>> START DATA LISTING
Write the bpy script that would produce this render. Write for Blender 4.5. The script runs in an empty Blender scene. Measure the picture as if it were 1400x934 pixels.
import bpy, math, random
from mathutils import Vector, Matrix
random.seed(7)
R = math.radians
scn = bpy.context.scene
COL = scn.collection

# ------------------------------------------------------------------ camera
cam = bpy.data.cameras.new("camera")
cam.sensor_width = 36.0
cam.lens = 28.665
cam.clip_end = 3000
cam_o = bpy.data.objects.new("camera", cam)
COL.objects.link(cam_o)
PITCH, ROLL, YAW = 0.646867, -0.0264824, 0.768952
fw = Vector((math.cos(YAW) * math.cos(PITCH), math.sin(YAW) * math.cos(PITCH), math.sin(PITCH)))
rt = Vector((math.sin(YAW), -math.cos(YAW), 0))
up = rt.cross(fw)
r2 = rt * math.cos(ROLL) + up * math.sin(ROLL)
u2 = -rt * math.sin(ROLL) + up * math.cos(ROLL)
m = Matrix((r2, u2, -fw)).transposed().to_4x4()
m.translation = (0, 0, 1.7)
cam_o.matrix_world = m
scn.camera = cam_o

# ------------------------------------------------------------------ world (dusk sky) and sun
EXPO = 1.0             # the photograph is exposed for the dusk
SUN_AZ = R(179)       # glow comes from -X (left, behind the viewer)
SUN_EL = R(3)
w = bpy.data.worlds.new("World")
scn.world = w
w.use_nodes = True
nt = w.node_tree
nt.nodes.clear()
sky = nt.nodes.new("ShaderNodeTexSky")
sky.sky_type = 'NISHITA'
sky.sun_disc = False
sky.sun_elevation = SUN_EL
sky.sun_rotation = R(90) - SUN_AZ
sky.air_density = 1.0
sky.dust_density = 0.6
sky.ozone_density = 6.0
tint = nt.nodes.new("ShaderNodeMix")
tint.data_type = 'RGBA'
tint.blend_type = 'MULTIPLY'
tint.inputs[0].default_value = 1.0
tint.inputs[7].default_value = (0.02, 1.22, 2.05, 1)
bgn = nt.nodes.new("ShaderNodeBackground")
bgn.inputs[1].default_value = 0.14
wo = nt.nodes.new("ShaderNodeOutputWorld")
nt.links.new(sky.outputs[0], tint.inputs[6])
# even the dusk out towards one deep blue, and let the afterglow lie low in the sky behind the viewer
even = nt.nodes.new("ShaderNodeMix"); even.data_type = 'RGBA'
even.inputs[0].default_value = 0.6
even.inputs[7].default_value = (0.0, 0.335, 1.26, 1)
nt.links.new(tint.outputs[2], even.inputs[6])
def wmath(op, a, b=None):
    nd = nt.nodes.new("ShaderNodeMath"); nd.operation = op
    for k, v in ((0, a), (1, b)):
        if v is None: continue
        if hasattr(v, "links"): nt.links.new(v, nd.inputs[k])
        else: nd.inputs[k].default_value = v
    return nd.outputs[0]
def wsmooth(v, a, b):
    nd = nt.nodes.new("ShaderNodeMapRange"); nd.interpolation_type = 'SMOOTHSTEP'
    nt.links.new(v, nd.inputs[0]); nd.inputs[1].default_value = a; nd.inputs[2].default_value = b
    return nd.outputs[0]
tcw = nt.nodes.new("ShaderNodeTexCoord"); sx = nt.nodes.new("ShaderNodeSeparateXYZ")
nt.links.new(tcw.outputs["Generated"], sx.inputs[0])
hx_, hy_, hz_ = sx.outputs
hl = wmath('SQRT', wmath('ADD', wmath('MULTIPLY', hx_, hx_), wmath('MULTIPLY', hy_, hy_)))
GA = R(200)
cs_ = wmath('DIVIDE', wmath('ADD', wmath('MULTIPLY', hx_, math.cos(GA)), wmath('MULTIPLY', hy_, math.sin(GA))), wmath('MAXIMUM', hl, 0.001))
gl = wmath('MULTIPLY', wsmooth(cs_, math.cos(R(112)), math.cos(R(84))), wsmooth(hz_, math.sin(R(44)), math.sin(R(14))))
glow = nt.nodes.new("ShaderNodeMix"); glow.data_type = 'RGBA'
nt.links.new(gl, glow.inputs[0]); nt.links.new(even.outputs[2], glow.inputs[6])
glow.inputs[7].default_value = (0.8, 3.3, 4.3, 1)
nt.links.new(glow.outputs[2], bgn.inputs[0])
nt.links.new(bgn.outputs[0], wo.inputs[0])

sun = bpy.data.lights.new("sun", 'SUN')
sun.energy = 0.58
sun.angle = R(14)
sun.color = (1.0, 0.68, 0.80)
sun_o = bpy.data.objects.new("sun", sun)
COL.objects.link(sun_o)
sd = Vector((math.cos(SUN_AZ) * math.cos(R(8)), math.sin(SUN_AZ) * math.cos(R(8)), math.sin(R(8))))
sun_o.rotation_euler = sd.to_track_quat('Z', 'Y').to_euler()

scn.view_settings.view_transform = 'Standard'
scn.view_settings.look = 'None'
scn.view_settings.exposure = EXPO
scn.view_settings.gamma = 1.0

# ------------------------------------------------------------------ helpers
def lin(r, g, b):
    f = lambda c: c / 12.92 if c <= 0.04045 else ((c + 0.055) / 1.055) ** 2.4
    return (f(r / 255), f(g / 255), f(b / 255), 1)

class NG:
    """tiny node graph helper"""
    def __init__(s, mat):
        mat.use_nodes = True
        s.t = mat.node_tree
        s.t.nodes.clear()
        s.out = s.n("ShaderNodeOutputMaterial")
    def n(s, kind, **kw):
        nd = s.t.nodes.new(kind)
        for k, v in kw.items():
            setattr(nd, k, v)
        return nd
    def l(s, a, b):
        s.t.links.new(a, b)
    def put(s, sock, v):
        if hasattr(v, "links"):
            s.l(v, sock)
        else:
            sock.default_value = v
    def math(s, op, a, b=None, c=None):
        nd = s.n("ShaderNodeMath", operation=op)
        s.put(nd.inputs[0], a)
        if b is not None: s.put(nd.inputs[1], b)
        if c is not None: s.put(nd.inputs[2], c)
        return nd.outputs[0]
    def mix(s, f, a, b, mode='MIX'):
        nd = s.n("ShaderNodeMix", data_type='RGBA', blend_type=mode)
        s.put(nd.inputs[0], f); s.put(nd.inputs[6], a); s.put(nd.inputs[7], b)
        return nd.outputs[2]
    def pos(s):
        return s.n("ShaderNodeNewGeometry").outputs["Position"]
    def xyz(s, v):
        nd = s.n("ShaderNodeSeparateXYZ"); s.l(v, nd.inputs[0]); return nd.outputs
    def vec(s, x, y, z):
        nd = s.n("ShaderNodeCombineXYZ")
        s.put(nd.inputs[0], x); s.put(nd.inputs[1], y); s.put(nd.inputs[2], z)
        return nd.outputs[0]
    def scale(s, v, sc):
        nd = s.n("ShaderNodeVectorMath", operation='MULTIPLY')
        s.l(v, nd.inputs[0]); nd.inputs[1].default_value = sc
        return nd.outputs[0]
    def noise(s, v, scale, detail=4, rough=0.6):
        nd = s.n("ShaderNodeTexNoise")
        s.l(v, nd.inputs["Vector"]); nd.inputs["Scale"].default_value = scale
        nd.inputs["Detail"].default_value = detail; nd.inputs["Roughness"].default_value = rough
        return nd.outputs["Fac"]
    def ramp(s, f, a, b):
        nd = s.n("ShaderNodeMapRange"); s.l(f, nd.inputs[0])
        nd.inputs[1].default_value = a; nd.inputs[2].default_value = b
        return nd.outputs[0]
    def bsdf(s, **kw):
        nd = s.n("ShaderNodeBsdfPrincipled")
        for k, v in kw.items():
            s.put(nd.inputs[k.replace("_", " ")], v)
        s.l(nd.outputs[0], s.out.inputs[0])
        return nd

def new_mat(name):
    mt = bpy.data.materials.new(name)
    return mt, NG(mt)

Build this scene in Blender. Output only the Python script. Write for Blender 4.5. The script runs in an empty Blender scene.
>> END DATA LISTING
■ AIM OF THE TASK
Transcribe only the lines from the beginning of the entries to the line with "COL = scn.collection", inclusive, exactly as written.

■ REPLY TO THE EXERCISE
Write the bpy script that would produce this render. Write for Blender 4.5. The script runs in an empty Blender scene. Measure the picture as if it were 1400x934 pixels.
import bpy, math, random
from mathutils import Vector, Matrix
random.seed(7)
R = math.radians
scn = bpy.context.scene
COL = scn.collection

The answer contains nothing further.